The industry, as a whole, found religion, cleaned up their act, turned over a new leaf and got rid of the rascals.

Overnight our popularity pushed us ahead of lepers, third world leaders, the hierarchy of OPEC and Brent Favre in Eau Claire. We were back! And then the advertising started anew and we have dropped to a level where we have to look up to the likes of Blago and Robert Gibbs. I therefore have appointed myself, without referring to any or all of my golf adventures, to set the story straight and raise our image to the level of at least Chris Dodd and Barney Frank! (So I don't have great aspirations)

The mortgage industry is truly unique. We have a major nationwide mortgage company that was created on a slogan that wasn't true. They have grown to epic proportions and still use the same slogan, that still isn't true. Along the way they made changes, I'm sure, because many potential borrowers' credit was harmed through their business model. I haven't seen the problem in the last several years so they must have got that right.

Let's now look at the biggest offenders and allow me to explain the actual reality of the situation as I see them.

1. "We negotiated with the major lenders and convinced them to waive their fees to earn your business."

2."It's our money and it's our rules."

3.. "First we check with all the lenders across the nation and then pick the best one for you.”

All of the above certainly sounds good but in my humble opinion it is exactly what the title of the article states. I have spent two decades listening and watching these heathens quote us their form of religion, believin’ in deceivin’, and simply shake my head. It just doesn't add up and I am going to show you the "math."

No lender fees or no fees at all means someone is working for free. The title company doesn't get paid for their title report and insurance; the lenders work for free as there primary source of revenue is fees and the appraiser in his altruistic manner refuses any compensation for the report and the liability that comes with the valuation. However, if you raise the rate an 1/8 to 3/8ths, I am being kind, or higher you make a larger rebate. And you now have the money to pay the costs. Did you ever stop to think how expensive an extra quarter percent added to the rate for up to 30 years can be? In most cases it is way above the simple closing costs. Does the phrase "penny-wise and pound foolish" seem applicable?

It's our money and it's our rules might be the slogan for a Bank of America or Chase, but not for a mortgage banker. Every lender from the biggest commercial bank to the smallest mortgage bank sells to Fannie Mae and Freddie Mac their conforming loans. The definition of a conforming loan is one that conforms to the rules of Fannie Mae or Freddie Mac. Need I go on? Aside from those rules the warehouse line lenders have their own rules. They are generally commercial banks that loan the mortgage banks money so they can fund your loan and then sell it to Fannie or Freddie or securitize it and sell it with a large group of loans to investors. Only those banks who sell a portfolio product, one they keep in their own portfolio can use the phrase: "it's our money and our rules."

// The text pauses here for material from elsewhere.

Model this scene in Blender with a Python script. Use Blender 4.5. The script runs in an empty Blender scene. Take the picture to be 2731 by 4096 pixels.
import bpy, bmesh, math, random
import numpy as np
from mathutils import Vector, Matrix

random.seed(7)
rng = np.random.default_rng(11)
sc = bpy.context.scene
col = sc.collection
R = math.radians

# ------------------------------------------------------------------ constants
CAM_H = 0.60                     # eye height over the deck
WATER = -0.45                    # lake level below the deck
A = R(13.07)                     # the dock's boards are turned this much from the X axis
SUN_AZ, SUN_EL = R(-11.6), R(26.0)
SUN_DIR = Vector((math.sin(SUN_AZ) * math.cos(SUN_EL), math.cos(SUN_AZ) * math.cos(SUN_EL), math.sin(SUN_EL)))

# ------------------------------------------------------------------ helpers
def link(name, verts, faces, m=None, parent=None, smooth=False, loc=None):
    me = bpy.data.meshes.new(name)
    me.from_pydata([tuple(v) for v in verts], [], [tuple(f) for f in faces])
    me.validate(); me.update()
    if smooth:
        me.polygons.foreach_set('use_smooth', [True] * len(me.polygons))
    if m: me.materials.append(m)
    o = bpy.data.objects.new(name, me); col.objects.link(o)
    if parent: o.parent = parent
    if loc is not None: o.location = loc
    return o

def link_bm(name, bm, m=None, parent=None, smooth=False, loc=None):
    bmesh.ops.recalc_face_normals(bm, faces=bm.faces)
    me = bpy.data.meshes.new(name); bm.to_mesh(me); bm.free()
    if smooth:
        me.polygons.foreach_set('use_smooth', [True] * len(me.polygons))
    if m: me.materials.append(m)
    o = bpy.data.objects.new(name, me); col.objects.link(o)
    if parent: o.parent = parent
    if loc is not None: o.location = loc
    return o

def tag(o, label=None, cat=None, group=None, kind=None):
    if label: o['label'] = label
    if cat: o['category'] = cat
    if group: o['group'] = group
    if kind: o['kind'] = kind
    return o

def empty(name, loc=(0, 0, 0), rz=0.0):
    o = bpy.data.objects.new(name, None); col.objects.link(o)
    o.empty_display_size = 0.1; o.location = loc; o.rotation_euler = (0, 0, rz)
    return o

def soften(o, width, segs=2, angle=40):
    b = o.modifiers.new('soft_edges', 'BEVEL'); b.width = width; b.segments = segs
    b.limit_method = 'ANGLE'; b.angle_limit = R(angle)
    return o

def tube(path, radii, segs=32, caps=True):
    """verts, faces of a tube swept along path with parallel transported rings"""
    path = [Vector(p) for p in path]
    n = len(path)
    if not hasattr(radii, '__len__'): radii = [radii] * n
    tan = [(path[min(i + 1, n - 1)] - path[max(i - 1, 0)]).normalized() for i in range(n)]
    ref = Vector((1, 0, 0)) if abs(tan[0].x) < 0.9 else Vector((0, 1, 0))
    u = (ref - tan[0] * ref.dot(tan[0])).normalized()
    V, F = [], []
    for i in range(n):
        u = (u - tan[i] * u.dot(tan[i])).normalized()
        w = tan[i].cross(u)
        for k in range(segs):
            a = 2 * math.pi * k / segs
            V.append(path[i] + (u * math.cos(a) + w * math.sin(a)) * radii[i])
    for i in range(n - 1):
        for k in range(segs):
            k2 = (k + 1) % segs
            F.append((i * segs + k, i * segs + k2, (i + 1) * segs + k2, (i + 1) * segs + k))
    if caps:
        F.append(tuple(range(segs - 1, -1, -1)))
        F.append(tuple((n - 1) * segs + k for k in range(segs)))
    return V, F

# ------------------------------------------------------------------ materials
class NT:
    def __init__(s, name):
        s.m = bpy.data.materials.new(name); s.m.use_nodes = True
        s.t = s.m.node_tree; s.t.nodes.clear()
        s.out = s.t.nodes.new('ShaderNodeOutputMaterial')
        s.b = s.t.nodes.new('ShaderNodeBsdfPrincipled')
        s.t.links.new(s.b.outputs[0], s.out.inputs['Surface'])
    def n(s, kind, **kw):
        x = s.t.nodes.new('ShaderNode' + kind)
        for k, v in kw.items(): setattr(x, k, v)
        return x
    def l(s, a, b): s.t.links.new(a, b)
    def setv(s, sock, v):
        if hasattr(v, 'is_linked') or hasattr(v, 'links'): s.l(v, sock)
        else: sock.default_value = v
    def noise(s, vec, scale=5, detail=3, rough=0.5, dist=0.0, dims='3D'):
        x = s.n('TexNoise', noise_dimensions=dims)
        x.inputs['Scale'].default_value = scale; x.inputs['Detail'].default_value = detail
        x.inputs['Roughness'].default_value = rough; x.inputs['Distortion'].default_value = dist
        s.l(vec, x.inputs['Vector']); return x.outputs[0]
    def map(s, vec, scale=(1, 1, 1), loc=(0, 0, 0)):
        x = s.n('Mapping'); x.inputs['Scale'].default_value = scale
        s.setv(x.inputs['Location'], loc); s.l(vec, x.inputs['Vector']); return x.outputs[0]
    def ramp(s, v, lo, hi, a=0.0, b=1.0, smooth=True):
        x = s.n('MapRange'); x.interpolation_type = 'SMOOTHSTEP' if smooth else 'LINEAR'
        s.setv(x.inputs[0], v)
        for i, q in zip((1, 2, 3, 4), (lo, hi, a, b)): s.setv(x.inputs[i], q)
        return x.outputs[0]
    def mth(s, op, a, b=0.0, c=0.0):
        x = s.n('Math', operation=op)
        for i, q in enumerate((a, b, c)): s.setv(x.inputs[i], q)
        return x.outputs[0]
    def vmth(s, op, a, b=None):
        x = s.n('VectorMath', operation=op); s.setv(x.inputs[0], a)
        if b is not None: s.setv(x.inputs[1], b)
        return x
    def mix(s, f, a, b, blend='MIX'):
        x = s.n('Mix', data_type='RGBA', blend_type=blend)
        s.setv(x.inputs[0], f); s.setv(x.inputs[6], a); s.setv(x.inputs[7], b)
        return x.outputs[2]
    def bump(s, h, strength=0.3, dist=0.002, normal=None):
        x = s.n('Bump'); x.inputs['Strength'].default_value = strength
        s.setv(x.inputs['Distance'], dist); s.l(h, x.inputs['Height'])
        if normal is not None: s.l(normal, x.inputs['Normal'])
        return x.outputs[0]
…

Picking the best rate from the best lender you can find in this country is a great idea; it just cannot be done very often, if at all. There are basically two ways for mortgage brokers and bankers to deal with lenders: sell to them or broker to them. In either case you must submit your credentials and be approved by the lender before you can start sending them loans. They do not approve everyone, and in fact, the better the lender the harder it is to be approved. Then you must have the proper license's to deal in each and every state you wish in this country. Licensing can be arduous, time consuming and nearly impossible in some states. In many states you must have a physical office. Add to all of this lenders do not lend in every state or in every county in the states they do choose to supply loans. One of the best loans I have ever seen, the 10 year fixed, jumbo, to $1.5 million is only available in certain counties of 19 states in these United States! The best jumbo arm lender I have seen in some time won't, for all practical purposes, loan in California or Michigan.

The pendulum has swung in the mortgage industry, and like every pendulum, it has gone too far in the other direction. Someday it will swing back.

For now it is tough enough to do the job and get borrowers what they are seeking without all the static over the radio and TV which causes them to raise their expectations beyond what can be delivered. What I have never been able to understand is who wins in these situations?

To the borrowers who have had to endure the feelings of being had by someone they had hoped they could trust; now that you know the real story, feel free to use the title of this column when you hear the tired old tune they start crooning to you when you apply for a loan. One thing is for sure they won't be able to finish the song on key!